Above are pictures of the beginning of the finishing and the bubbles at the end of finishing. Hot, sticky boiling sap hurts. Been there, done that. I did that so I would have such sage advice available to you. Don't spill hot syrup on yourself. It hurts and your wife will laugh about how sweet you are as she bandages your wounds. Or she'll laugh and tell you to do it yourself since she already did this same thing last year.

Step 4: Bottle It.

Not the hardest part but still important. You need a clean bottle and a funnel. Sterile wouldn't hurt but I don't bother to sterilize any more. I just wash with hot soapy water and rinse it. Then I rinse it several more times. No soap suds in my syrup! Said bottle also has to be able to stand up to some heat. Clean the pan you just did your finishing in and put the filtered syrup back in it. You want to bottle at a minimum of 180 degrees. I like to heat up until it just starts to boil again then bottle it. I pour it through the funnel and when done quickly cap the bottle and invert it so the entire bottle and cap get heated.

That's it. Done! just clean up all the sticky equipment and put it away. Then make some pancakes or French toast with some bacon and have at it. After all that work you may as well enjoy it immediately.

If you want to go further you can buy a grading kit and all that jazz. I never bothered. As your maple season progresses you will see each batch of syrup is darker than the one before. That's natural.
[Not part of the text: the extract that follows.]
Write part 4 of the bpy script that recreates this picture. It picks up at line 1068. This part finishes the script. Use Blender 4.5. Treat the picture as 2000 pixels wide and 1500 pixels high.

Many people prize that first golden batch of the season and it is very good but my preference is a slightly darker mid-season batch.

Be careful and have fun. I know I poked some fun at safety but it is very easy to be burned doing this. You're moving pots and pans of boiling liquid and probably around open flames of some sort. At the end it it's sticky too and just burns and burns until you get water on it.